● Brief
Write the material out again, line by line, exactly as it is.

● Source material
####

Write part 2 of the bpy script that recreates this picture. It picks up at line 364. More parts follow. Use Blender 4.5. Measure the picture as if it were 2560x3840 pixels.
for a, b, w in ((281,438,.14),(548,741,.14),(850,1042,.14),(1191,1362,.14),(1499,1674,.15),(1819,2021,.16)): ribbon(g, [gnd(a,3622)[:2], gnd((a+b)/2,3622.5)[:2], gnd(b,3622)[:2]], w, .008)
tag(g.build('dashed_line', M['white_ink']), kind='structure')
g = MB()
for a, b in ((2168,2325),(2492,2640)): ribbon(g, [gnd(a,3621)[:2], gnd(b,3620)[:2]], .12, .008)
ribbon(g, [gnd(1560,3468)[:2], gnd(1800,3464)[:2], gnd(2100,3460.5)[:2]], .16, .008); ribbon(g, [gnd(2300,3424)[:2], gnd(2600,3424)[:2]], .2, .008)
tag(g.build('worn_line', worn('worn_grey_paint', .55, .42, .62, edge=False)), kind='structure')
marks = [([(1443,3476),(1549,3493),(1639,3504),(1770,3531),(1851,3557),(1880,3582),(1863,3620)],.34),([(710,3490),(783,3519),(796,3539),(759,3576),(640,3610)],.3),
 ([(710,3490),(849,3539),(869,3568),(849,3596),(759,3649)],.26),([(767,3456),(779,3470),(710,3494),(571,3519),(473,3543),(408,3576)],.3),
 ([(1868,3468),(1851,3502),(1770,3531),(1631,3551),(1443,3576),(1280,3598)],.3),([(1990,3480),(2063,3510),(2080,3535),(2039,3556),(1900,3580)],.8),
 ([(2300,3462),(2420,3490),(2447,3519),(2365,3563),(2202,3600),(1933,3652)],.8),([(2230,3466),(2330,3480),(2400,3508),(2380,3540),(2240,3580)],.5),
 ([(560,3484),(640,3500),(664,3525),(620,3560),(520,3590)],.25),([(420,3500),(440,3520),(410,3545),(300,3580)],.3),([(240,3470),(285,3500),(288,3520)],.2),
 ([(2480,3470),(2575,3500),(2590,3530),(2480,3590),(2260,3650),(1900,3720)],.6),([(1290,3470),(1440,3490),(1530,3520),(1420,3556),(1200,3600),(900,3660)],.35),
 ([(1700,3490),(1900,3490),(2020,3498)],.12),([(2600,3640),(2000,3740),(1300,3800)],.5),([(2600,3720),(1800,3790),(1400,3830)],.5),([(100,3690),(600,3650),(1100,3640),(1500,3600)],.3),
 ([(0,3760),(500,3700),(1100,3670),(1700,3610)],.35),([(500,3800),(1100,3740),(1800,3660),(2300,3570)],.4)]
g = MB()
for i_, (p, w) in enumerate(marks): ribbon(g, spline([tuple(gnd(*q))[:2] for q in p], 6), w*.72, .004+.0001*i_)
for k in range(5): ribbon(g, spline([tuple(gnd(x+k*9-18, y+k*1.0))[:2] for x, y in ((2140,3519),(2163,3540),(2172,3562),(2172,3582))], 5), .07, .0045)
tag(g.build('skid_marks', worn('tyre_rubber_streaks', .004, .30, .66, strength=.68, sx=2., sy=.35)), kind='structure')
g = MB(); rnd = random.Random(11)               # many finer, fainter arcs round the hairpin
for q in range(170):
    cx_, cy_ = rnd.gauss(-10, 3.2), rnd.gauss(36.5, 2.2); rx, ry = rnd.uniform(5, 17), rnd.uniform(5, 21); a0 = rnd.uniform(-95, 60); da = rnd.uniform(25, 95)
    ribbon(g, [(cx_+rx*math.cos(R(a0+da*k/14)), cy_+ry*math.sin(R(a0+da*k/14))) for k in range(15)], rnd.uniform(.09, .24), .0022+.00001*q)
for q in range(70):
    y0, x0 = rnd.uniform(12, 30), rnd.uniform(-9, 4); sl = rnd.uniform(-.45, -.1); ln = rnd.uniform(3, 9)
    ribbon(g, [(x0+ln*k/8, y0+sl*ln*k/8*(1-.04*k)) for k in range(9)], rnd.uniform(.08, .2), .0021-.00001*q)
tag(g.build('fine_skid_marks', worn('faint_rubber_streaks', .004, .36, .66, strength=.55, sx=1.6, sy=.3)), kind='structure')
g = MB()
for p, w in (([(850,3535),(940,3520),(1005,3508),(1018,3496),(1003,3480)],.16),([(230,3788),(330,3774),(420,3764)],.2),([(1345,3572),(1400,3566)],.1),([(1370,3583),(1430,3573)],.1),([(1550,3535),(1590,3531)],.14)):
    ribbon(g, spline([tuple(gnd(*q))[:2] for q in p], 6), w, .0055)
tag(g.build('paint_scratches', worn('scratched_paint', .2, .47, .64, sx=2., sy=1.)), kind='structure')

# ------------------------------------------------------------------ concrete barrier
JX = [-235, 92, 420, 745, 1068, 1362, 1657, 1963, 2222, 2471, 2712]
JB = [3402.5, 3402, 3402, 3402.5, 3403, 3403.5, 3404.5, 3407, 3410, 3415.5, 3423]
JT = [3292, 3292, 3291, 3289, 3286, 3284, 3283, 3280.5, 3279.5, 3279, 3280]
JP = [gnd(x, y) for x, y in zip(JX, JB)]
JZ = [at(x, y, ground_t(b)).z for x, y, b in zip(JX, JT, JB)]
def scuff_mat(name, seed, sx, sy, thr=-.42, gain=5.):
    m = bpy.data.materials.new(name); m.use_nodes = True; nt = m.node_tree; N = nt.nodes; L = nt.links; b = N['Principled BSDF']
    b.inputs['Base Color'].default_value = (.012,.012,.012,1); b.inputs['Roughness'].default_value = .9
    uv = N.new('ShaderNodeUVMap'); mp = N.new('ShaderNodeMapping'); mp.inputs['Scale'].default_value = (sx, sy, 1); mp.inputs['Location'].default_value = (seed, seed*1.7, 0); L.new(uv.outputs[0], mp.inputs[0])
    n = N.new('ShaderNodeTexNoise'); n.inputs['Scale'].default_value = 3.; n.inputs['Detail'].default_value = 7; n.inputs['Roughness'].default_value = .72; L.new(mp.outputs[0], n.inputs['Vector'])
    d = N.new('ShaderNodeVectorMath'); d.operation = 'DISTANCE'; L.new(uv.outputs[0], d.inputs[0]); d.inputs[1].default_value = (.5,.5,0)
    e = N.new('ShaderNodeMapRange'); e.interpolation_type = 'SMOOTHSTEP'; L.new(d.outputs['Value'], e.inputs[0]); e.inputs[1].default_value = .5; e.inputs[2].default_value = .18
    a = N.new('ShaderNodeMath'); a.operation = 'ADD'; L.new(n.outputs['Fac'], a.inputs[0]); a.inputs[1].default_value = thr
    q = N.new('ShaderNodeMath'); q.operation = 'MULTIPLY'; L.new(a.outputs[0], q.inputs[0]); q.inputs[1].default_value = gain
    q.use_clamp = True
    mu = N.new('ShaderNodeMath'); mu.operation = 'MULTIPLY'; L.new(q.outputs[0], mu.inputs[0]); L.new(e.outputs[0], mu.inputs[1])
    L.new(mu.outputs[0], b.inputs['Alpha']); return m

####

● Response to this exercise
Write part 2 of the bpy script that recreates this picture. It picks up at line 364. More parts follow. Use Blender 4.5. Measure the picture as if it were 2560x3840 pixels.
for a, b, w in ((281,438,.14),(548,741,.14),(850,1042,.14),(1191,1362,.14),(1499,1674,.15),(1819,2021,.16)): ribbon(g, [gnd(a,3622)[:2], gnd((a+b)/2,3622.5)[:2], gnd(b,3622)[:2]], w, .008)
tag(g.build('dashed_line', M['white_ink']), kind='structure')
g = MB()
for a, b in ((2168,2325),(2492,2640)): ribbon(g, [gnd(a,3621)[:2], gnd(b,3620)[:2]], .12, .008)
ribbon(g, [gnd(1560,3468)[:2], gnd(1800,3464)[:2], gnd(2100,3460.5)[:2]], .16, .008); ribbon(g, [gnd(2300,3424)[:2], gnd(2600,3424)[:2]], .2, .008)
tag(g.build('worn_line', worn('worn_grey_paint', .55, .42, .62, edge=False)), kind='structure')
marks = [([(1443,3476),(1549,3493),(1639,3504),(1770,3531),(1851,3557),(1880,3582),(1863,3620)],.34),([(710,3490),(783,3519),(796,3539),(759,3576),(640,3610)],.3),
 ([(710,3490),(849,3539),(869,3568),(849,3596),(759,3649)],.26),([(767,3456),(779,3470),(710,3494),(571,3519),(473,3543),(408,3576)],.3),
 ([(1868,3468),(1851,3502),(1770,3531),(1631,3551),(1443,3576),(1280,3598)],.3),([(1990,3480),(2063,3510),(2080,3535),(2039,3556),(1900,3580)],.8),
 ([(2300,3462),(2420,3490),(2447,3519),(2365,3563),(2202,3600),(1933,3652)],.8),([(2230,3466),(2330,3480),(2400,3508),(2380,3540),(2240,3580)],.5),
 ([(560,3484),(640,3500),(664,3525),(620,3560),(520,3590)],.25),([(420,3500),(440,3520),(410,3545),(300,3580)],.3),([(240,3470),(285,3500),(288,3520)],.2),
 ([(2480,3470),(2575,3500),(2590,3530),(2480,3590),(2260,3650),(1900,3720)],.6),([(1290,3470),(1440,3490),(1530,3520),(1420,3556),(1200,3600),(900,3660)],.35),
 ([(1700,3490),(1900,3490),(2020,3498)],.12),([(2600,3640),(2000,3740),(1300,3800)],.5),([(2600,3720),(1800,3790),(1400,3830)],.5),([(100,3690),(600,3650),(1100,3640),(1500,3600)],.3),
 ([(0,3760),(500,3700),(1100,3670),(1700,3610)],.35),([(500,3800),(1100,3740),(1800,3660),(2300,3570)],.4)]
g = MB()
for i_, (p, w) in enumerate(marks): ribbon(g, spline([tuple(gnd(*q))[:2] for q in p], 6), w*.72, .004+.0001*i_)
for k in range(5): ribbon(g, spline([tuple(gnd(x+k*9-18, y+k*1.0))[:2] for x, y in ((2140,3519),(2163,3540),(2172,3562),(2172,3582))], 5), .07, .0045)
tag(g.build('skid_marks', worn('tyre_rubber_streaks', .004, .30, .66, strength=.68, sx=2., sy=.35)), kind='structure')
g = MB(); rnd = random.Random(11)               # many finer, fainter arcs round the hairpin
for q in range(170):
    cx_, cy_ = rnd.gauss(-10, 3.2), rnd.gauss(36.5, 2.2); rx, ry = rnd.uniform(5, 17), rnd.uniform(5, 21); a0 = rnd.uniform(-95, 60); da = rnd.uniform(25, 95)
    ribbon(g, [(cx_+rx*math.cos(R(a0+da*k/14)), cy_+ry*math.sin(R(a0+da*k/14))) for k in range(15)], rnd.uniform(.09, .24), .0022+.00001*q)
for q in range(70):
    y0, x0 = rnd.uniform(12, 30), rnd.uniform(-9, 4); sl = rnd.uniform(-.45, -.1); ln = rnd.uniform(3, 9)
    ribbon(g, [(x0+ln*k/8, y0+sl*ln*k/8*(1-.04*k)) for k in range(9)], rnd.uniform(.08, .2), .0021-.00001*q)
tag(g.build('fine_skid_marks', worn('faint_rubber_streaks', .004, .36, .66, strength=.55, sx=1.6, sy=.3)), kind='structure')
g = MB()
for p, w in (([(850,3535),(940,3520),(1005,3508),(1018,3496),(1003,3480)],.16),([(230,3788),(330,3774),(420,3764)],.2),([(1345,3572),(1400,3566)],.1),([(1370,3583),(1430,3573)],.1),([(1550,3535),(1590,3531)],.14)):
    ribbon(g, spline([tuple(gnd(*q))[:2] for q in p], 6), w, .0055)
tag(g.build('paint_scratches', worn('scratched_paint', .2, .47, .64, sx=2., sy=1.)), kind='structure')

# ------------------------------------------------------------------ concrete barrier
JX = [-235, 92, 420, 745, 1068, 1362, 1657, 1963, 2222, 2471, 2712]
JB = [3402.5, 3402, 3402, 3402.5, 3403, 3403.5, 3404.5, 3407, 3410, 3415.5, 3423]
JT = [3292, 3292, 3291, 3289, 3286, 3284, 3283, 3280.5, 3279.5, 3279, 3280]
JP = [gnd(x, y) for x, y in zip(JX, JB)]
JZ = [at(x, y, ground_t(b)).z for x, y, b in zip(JX, JT, JB)]
def scuff_mat(name, seed, sx, sy, thr=-.42, gain=5.):
    m = bpy.data.materials.new(name); m.use_nodes = True; nt = m.node_tree; N = nt.nodes; L = nt.links; b = N['Principled BSDF']
    b.inputs['Base Color'].default_value = (.012,.012,.012,1); b.inputs['Roughness'].default_value = .9
    uv = N.new('ShaderNodeUVMap'); mp = N.new('ShaderNodeMapping'); mp.inputs['Scale'].default_value = (sx, sy, 1); mp.inputs['Location'].default_value = (seed, seed*1.7, 0); L.new(uv.outputs[0], mp.inputs[0])
    n = N.new('ShaderNodeTexNoise'); n.inputs['Scale'].default_value = 3.; n.inputs['Detail'].default_value = 7; n.inputs['Roughness'].default_value = .72; L.new(mp.outputs[0], n.inputs['Vector'])
    d = N.new('ShaderNodeVectorMath'); d.operation = 'DISTANCE'; L.new(uv.outputs[0], d.inputs[0]); d.inputs[1].default_value = (.5,.5,0)
    e = N.new('ShaderNodeMapRange'); e.interpolation_type = 'SMOOTHSTEP'; L.new(d.outputs['Value'], e.inputs[0]); e.inputs[1].default_value = .5; e.inputs[2].default_value = .18
    a = N.new('ShaderNodeMath'); a.operation = 'ADD'; L.new(n.outputs['Fac'], a.inputs[0]); a.inputs[1].default_value = thr
    q = N.new('ShaderNodeMath'); q.operation = 'MULTIPLY'; L.new(a.outputs[0], q.inputs[0]); q.inputs[1].default_value = gain
    q.use_clamp = True
    mu = N.new('ShaderNodeMath'); mu.operation = 'MULTIPLY'; L.new(q.outputs[0], mu.inputs[0]); L.new(e.outputs[0], mu.inputs[1])
    L.new(mu.outputs[0], b.inputs['Alpha']); return m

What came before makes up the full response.